[Task brief] Print the lines of the listing below verbatim from its first line through the line bearing "pi = math.pi". Any pictures are to be omitted.

[Data extract]
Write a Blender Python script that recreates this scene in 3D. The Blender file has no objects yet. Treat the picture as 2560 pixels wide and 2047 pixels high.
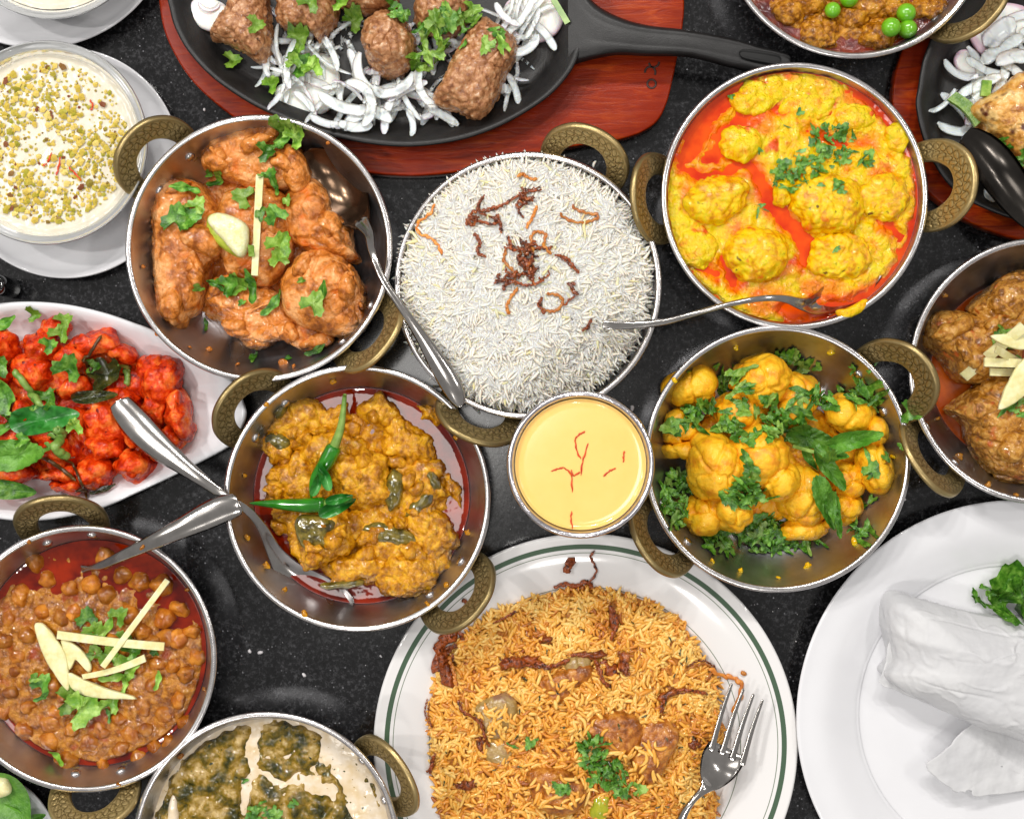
import bpy, math, random
import numpy as np
from mathutils import Vector
R_ = random.Random(7)
rng = np.random.default_rng(11)
scene = bpy.context.scene
COL = scene.collection
pi = math.pi

# ---------------------------------------------------------------- camera, world, lamps, exposure
CAMH = 0.95                     # camera height over the table, metres
KPX = 0.693 / 2156              # tangent per survey unit (the photo measured 2156 units wide)
cam_d = bpy.data.cameras.new('camera'); cam = bpy.data.objects.new('camera', cam_d); COL.objects.link(cam)
cam.location = (0, 0, CAMH); cam_d.sensor_width = 36; cam_d.lens = 36 / 0.693
cam_d.clip_start = 0.05; cam_d.clip_end = 50
scene.camera = cam
world = bpy.data.worlds.new("World"); scene.world = world; world.use_nodes = True
world.node_tree.nodes['Background'].inputs[0].default_value = (1.0, 0.975, 0.95, 1)
world.node_tree.nodes['Background'].inputs[1].default_value = 0.36
scene.view_settings.view_transform = 'Standard'; scene.view_settings.look = 'None'
scene.view_settings.exposure = 0.0; scene.view_settings.gamma = 1.0
scene.cycles.max_bounces = 8; scene.cycles.caustics_reflective = False; scene.cycles.caustics_refractive = False
scene.cycles.sample_clamp_indirect = 4.0
def lamp(name, loc, look, sx, sy, watts, col=(1, .97, .93)):
    d = bpy.data.lights.new(name, 'AREA'); d.shape = 'RECTANGLE'; d.size = sx; d.size_y = sy; d.energy = watts; d.color = col
    o = bpy.data.objects.new(name, d); COL.objects.link(o); o.location = loc
    o.rotation_euler = (Vector(look) - Vector(loc)).to_track_quat('-Z', 'Y').to_euler()
lamp('ceiling_panel', (-0.175, -0.03, 1.75), (-.15, 0, 0), 0.33, 0.50, 4.0)
for k_, x_ in enumerate((-0.55, -0.15, 0.25)): lamp('ceiling_spot_far', (x_, 1.22, 1.65), (0, 0, 0), 0.15, 0.07, 8.0)
for k_, y_ in enumerate((0.15, 0.60)): lamp('ceiling_spot_left', (-1.25, y_, 1.55), (0, 0, 0), 0.06, 0.12, 8.4)
for k_, y_ in enumerate((0.30, 0.70)): lamp('ceiling_spot_right', (1.25, y_, 1.6), (0, 0, 0), 0.06, 0.12, 3.2)
for k_, x_ in enumerate((0.05, 0.50)): lamp('ceiling_spot_near', (x_ - .3, -1.15, 1.65), (0, 0, 0), 0.12, 0.06, 3.8)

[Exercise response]
Write a Blender Python script that recreates this scene in 3D. The Blender file has no objects yet. Treat the picture as 2560 pixels wide and 2047 pixels high.
import bpy, math, random
import numpy as np
from mathutils import Vector
R_ = random.Random(7)
rng = np.random.default_rng(11)
scene = bpy.context.scene
COL = scene.collection
pi = math.pi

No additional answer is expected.